Amores que matan
Era demasiado joven para saber que cierta clase de lobos no suelta a su presa así como así
Ella se esforzaba, intentaba plantarle cara a la vida, estudiar y todo eso. Pero no creía en los lobos. Nunca había visto ninguno de verdad. Que el mundo no era un lugar seguro, eso sí lo sabía, veía las noticias, oía a sus padres hablar en casa: la crisis, el paro, la factura de la luz… Le hubiera gustado haber nacido en otro país, en otra época y parecerse un poco a Scarlett Johanson. Pero con sus vaqueros metidos por dentro de las botas, se sentía la reina del instituto. Y lo era. A él no le gustaba mucho la ropa que llevaba ni tampoco su manera de ir y venir a su aire por la vida. Cada vez que ella mencionaba un logro personal, por pequeño que fuera, un examen aprobado, una entrevista de trabajo por horas, él sentía unas ganas irrefrenables de echárselo abajo, de ridiculizarla ante los demás. Pero adónde vas a ir tú, le decía. Al principio la cosa no pasaba de ahí. No había ninguna señal de alarma grave, salvo por un pequeño detalle: el deleite gozoso y profundamente retorcido que él sentía al humillarla. No podía evitarlo. No es que discutieran más que otra pareja cualquiera, pero ella se daba cuenta de que había cosas que se rompían al caer, que asfixiaban como agua sucia. Así que lo dejó.
Cualquier chica de barrio aprende rápido que el amor no siempre es lo que parece. Hay mujeres que se quedan llorando por los restos y hay otras que de un vuelco mandan a tomar viento la silla en la que se supone que deberían aguardar sentadas al hombre de su vida. Ella era de estas últimas. Una chica valiente, capaz de arriesgarse, dispuesta a arañar las paredes hasta alcanzar la parte de felicidad que le tocaba. Volvió a enamorarse, naturalmente. Y ahí empezó la parte realmente difícil.
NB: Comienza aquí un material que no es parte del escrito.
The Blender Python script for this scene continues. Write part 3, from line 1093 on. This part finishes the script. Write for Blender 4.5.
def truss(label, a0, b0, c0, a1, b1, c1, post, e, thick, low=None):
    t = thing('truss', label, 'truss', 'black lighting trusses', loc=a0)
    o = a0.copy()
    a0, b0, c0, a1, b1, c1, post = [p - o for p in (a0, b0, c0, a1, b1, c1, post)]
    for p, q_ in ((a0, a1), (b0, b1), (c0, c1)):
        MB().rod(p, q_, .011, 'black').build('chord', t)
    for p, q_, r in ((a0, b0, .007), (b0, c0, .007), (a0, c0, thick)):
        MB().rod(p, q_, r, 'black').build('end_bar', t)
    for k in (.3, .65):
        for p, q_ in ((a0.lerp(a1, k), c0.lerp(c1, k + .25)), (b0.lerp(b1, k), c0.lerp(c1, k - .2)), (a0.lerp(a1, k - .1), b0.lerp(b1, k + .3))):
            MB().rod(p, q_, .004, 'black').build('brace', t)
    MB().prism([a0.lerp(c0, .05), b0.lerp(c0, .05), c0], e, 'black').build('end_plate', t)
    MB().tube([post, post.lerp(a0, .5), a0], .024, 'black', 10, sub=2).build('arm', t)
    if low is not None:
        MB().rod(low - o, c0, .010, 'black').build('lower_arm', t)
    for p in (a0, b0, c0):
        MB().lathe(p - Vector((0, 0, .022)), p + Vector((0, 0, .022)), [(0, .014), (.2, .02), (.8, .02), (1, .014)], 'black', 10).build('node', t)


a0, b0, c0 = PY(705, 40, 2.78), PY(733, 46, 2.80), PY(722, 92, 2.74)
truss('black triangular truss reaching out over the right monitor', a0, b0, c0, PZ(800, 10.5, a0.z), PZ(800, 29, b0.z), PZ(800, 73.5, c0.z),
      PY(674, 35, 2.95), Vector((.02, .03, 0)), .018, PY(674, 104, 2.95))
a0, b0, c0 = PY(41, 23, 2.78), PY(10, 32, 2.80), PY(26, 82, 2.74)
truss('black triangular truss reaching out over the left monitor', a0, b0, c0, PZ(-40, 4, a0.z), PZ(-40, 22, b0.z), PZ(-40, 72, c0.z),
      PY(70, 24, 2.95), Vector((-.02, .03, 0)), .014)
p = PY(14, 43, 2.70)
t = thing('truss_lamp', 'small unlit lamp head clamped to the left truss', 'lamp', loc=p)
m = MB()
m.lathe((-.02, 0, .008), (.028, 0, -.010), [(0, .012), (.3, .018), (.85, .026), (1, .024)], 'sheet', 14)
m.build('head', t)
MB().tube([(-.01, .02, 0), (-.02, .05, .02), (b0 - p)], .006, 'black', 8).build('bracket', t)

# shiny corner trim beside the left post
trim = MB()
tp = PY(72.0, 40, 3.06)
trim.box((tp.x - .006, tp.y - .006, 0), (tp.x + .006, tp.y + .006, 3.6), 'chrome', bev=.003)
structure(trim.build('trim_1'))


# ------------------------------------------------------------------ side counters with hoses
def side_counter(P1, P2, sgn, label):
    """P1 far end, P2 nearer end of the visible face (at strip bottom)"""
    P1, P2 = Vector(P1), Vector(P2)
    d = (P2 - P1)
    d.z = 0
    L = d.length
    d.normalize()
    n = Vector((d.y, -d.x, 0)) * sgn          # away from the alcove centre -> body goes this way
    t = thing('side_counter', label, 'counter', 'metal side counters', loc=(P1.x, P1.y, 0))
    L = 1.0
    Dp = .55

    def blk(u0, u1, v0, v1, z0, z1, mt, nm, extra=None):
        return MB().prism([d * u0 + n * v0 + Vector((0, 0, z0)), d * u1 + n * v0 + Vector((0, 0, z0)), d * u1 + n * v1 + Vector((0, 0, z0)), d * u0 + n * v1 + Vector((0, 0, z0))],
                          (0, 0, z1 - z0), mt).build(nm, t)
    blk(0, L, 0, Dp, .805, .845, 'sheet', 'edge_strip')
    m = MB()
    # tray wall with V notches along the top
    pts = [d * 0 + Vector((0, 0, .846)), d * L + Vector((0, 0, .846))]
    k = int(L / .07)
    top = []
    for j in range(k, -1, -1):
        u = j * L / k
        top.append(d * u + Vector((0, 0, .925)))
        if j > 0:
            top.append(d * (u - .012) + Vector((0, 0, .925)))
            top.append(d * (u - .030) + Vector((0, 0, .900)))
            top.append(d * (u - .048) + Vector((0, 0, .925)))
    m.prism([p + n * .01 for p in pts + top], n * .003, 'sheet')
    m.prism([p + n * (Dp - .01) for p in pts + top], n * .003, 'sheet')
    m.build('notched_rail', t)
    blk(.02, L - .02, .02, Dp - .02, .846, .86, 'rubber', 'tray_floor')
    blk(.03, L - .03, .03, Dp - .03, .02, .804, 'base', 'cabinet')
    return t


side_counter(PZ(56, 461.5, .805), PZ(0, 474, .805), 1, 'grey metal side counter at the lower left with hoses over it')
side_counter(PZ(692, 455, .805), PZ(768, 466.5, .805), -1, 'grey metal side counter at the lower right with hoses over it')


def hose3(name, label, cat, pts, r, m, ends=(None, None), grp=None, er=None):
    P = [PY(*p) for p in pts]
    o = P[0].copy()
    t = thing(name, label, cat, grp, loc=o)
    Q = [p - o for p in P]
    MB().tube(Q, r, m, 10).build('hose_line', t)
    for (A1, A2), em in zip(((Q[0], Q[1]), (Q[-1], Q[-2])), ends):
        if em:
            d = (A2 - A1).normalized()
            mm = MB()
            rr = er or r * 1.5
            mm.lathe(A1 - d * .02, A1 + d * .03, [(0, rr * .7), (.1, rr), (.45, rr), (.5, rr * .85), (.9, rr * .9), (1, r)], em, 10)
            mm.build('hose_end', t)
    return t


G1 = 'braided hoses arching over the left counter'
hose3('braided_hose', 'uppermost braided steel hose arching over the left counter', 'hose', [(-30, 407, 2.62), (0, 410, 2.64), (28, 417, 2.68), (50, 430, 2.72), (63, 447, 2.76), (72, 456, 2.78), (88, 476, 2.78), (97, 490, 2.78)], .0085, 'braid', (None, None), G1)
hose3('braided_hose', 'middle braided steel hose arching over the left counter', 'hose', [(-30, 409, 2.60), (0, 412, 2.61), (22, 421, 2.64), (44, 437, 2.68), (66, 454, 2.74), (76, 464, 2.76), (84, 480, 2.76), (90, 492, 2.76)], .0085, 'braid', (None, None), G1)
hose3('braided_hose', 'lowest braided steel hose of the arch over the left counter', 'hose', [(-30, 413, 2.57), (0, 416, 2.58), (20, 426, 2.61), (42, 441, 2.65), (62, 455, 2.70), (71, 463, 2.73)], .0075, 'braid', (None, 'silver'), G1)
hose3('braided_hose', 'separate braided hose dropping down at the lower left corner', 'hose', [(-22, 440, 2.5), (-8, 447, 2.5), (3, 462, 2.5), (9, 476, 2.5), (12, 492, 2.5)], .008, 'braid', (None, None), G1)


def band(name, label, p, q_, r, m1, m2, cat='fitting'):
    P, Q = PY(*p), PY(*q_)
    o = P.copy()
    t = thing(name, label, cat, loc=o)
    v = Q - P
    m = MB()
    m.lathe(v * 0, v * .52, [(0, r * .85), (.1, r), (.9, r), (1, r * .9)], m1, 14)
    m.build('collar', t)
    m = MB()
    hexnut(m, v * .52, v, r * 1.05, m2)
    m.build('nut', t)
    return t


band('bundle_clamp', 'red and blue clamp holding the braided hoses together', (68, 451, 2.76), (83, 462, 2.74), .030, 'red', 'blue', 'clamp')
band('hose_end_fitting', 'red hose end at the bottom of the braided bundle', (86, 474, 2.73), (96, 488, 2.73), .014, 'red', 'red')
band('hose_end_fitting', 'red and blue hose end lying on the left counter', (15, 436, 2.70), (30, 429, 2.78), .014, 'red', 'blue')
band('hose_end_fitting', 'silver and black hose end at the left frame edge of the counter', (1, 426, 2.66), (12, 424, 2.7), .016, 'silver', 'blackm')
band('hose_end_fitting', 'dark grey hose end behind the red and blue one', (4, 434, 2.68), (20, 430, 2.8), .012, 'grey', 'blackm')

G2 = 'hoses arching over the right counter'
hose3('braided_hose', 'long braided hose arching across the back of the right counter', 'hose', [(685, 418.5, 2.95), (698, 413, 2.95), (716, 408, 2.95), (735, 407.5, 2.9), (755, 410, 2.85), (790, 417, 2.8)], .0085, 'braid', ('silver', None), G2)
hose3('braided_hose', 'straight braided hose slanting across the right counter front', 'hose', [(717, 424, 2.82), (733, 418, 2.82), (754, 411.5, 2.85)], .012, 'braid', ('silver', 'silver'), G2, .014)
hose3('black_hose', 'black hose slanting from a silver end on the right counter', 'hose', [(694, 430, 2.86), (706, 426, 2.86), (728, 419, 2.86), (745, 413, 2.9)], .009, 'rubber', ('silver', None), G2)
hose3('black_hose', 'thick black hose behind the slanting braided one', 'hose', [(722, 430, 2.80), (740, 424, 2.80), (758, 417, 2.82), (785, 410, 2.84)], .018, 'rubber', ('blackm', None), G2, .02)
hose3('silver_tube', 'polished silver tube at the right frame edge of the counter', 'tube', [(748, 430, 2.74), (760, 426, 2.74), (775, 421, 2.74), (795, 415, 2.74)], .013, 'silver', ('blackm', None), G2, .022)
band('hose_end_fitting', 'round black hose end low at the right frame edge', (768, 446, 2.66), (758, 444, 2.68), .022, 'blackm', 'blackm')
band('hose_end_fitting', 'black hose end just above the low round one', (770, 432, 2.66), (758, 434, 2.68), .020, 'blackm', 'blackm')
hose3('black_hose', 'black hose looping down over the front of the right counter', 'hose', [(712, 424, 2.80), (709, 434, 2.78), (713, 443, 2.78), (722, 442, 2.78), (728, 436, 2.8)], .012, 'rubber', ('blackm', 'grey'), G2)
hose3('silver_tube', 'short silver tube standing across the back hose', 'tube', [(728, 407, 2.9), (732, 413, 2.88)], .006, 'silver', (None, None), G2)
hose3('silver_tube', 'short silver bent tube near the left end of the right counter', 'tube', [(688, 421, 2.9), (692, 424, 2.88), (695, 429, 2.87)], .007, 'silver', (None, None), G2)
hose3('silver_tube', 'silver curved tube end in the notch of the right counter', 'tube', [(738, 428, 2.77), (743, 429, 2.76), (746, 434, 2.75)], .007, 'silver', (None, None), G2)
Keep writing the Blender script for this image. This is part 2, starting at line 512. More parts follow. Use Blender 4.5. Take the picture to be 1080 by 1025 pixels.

El lobo afiló los colmillos. Comenzó a enviarle mensajes al móvil que la dejaban tiritando a la puerta del instituto. Ella intentó defenderse. Le bloqueó la entrada en Twitter y Facebook, pero el acoso continuó hasta que un día tiró llorando el móvil contra el suelo. Se sentía como una mariposa pequeña, volando cada vez más cerca del fuego, probando hasta dónde podía llegar. Pensó en denunciarlo. Pero en el fondo le daba un poco de pena. Al fin y al cabo, se decía, él la quería a su manera y ella también lo había querido. A veces sentía nostalgia por los buenos tiempos: la primera vez que él la invitó a una pizzería, cuando le regaló el fular azul de lunares, las fotos del último verano en la playa… Así que al llegar a la esquina de la comisaría, se lo pensó y dio media vuelta. Le pudieron los buenos sentimientos, prefirió pensar que él acabaría dejándola en paz. Era demasiado joven para saber que cierta clase de lobos no suelta a su presa así como así.
Sus amigos y su nueva pareja estaban al corriente de la situación y la protegían como podían. Iba siempre acompañada como el miércoles pasado cuando volvía del instituto con un compañero de clase. Hacía frío. El lobo se le echó encima por la espalda y de un tajo le cortó la yugular.
No crean que estoy hablando de la última chica asesinada en la estación del Cabanyal. Hablo de todas las niñas enamoradas. Las reinas indiscutibles del instituto que, aunque han oído hablar muchas veces del maltrato, no saben identificarlo en un simple mensaje de WhatsApp. Si su chico les pide el localizador o la contraseña del móvil, ellas se lo dan gustosas como prueba de amor. Ceden su territorio. Entregan sus armas al enemigo. Con 15 años nadie va a salvarlas en esta maldita guerra de miles de mujeres muertas.